SEOUL, July 28 (Korea Bizwire) — The government said Thursday it would ease a total of 50 regulatory measures in an effort to promote corporate investment and to spur private sector-led growth.
It is the first result of the Yoon Suk-yeol administration’s deregulation push, as it set up a task force last month to review deregulation policy.
The regulations set to be eased spanned six areas, including new industries, environment, bio and health care, and they are expected to remove hurdles for major companies’ investment worth at least 1.6 trillion won (US$1.23 billion).
One of the major cases is the relaxation of safety rules on the usage of robots at such workplaces as shipbuilding yards.
The move will allow Hyundai Heavy Industries Co., the country’s leading shipbuilder, to invest 320 billion won in the construction of a smart yard as planned, according to the finance ministry.

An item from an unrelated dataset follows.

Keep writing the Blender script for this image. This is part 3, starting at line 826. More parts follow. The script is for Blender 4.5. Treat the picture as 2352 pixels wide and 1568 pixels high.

Also on the deregulation list is the revision of a business classification code for a plastic recycling facility, which will pave the way for LG Chem Ltd. to go ahead with a plan to build a pyrolysis factory within a national industrial complex in the central city of Dangjin.
The plant is meant to recycle plastic waste with an annual capacity of 20,000 tons by 2024, which is expected to create an economic effect worth 300 billion won, the ministry said.
Other measures to be revised include bidding rules and environment-related standards for mid- to small-sized firms and a set of regulations on investment in mobility and renewable energy fields, it added.
“Regulatory reform should not be a one-off event but a task of our time that we should work on through the five years (of Yoon’s term) for our future,” Finance Minister Choo Kyung-ho said.
“The task force has been looking into many more issues, other than the 50 measures announced today. We will accelerate our deregulation move to achieve greater innovation,” he added.